◆ **Task requirements**
Copy every entry word for word. Skip the pictures.

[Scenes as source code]
============================================================

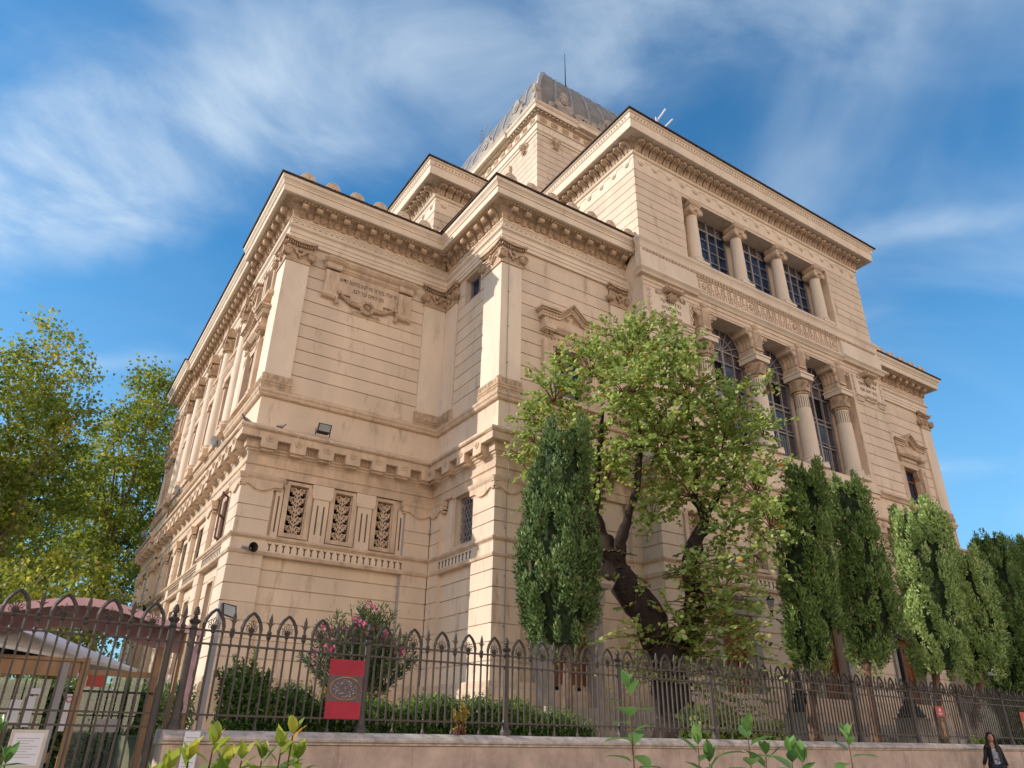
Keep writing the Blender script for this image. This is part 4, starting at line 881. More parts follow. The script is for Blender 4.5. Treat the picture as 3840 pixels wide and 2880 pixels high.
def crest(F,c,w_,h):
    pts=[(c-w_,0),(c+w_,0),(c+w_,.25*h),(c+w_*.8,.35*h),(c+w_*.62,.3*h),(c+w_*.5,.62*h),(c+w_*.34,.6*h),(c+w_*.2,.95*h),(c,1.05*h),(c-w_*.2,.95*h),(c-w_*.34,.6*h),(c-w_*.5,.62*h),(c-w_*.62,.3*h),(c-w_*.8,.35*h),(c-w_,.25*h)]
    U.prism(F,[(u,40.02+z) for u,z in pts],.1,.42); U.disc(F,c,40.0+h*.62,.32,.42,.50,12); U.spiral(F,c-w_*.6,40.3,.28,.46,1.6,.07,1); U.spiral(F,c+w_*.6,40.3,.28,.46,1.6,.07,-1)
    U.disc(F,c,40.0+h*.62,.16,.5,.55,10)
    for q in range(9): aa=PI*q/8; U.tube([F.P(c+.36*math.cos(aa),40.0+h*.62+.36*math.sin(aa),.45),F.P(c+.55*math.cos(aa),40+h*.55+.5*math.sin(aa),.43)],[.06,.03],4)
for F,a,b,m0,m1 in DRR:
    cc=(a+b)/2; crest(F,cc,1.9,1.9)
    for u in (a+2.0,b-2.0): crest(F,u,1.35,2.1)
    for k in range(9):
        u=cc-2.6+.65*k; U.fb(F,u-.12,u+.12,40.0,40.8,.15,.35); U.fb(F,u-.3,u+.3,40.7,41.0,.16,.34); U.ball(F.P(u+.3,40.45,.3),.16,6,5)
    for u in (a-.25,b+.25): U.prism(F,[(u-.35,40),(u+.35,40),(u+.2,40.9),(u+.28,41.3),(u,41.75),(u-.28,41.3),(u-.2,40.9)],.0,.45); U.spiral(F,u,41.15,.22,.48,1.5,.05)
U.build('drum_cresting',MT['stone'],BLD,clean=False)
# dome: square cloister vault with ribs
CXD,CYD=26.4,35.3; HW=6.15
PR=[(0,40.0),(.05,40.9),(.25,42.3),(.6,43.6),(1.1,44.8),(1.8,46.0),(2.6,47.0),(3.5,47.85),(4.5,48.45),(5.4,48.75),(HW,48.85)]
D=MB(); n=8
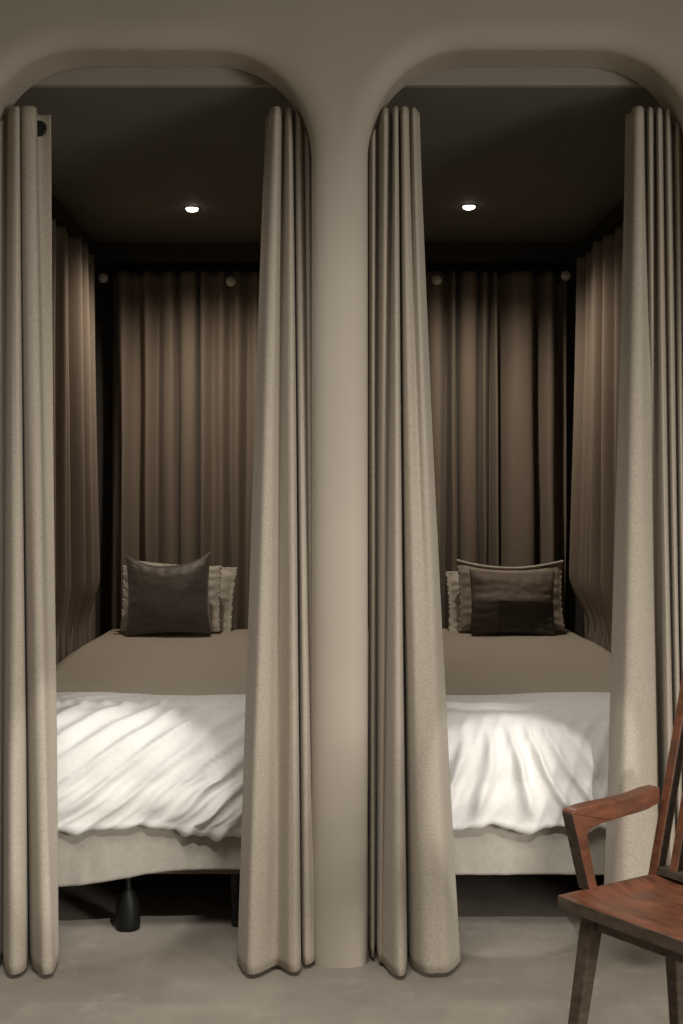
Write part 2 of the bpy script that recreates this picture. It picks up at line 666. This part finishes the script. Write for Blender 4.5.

============================================================

◆ **Completed task**
Keep writing the Blender script for this image. This is part 4, starting at line 881. More parts follow. The script is for Blender 4.5. Treat the picture as 3840 pixels wide and 2880 pixels high.
def crest(F,c,w_,h):
    pts=[(c-w_,0),(c+w_,0),(c+w_,.25*h),(c+w_*.8,.35*h),(c+w_*.62,.3*h),(c+w_*.5,.62*h),(c+w_*.34,.6*h),(c+w_*.2,.95*h),(c,1.05*h),(c-w_*.2,.95*h),(c-w_*.34,.6*h),(c-w_*.5,.62*h),(c-w_*.62,.3*h),(c-w_*.8,.35*h),(c-w_,.25*h)]
    U.prism(F,[(u,40.02+z) for u,z in pts],.1,.42); U.disc(F,c,40.0+h*.62,.32,.42,.50,12); U.spiral(F,c-w_*.6,40.3,.28,.46,1.6,.07,1); U.spiral(F,c+w_*.6,40.3,.28,.46,1.6,.07,-1)
    U.disc(F,c,40.0+h*.62,.16,.5,.55,10)
    for q in range(9): aa=PI*q/8; U.tube([F.P(c+.36*math.cos(aa),40.0+h*.62+.36*math.sin(aa),.45),F.P(c+.55*math.cos(aa),40+h*.55+.5*math.sin(aa),.43)],[.06,.03],4)
for F,a,b,m0,m1 in DRR:
    cc=(a+b)/2; crest(F,cc,1.9,1.9)
    for u in (a+2.0,b-2.0): crest(F,u,1.35,2.1)
    for k in range(9):
        u=cc-2.6+.65*k; U.fb(F,u-.12,u+.12,40.0,40.8,.15,.35); U.fb(F,u-.3,u+.3,40.7,41.0,.16,.34); U.ball(F.P(u+.3,40.45,.3),.16,6,5)
    for u in (a-.25,b+.25): U.prism(F,[(u-.35,40),(u+.35,40),(u+.2,40.9),(u+.28,41.3),(u,41.75),(u-.28,41.3),(u-.2,40.9)],.0,.45); U.spiral(F,u,41.15,.22,.48,1.5,.05)
U.build('drum_cresting',MT['stone'],BLD,clean=False)
# dome: square cloister vault with ribs
CXD,CYD=26.4,35.3; HW=6.15
PR=[(0,40.0),(.05,40.9),(.25,42.3),(.6,43.6),(1.1,44.8),(1.8,46.0),(2.6,47.0),(3.5,47.85),(4.5,48.45),(5.4,48.75),(HW,48.85)]
D=MB(); n=8
Write part 2 of the bpy script that recreates this picture. It picks up at line 666. This part finishes the script. Write for Blender 4.5.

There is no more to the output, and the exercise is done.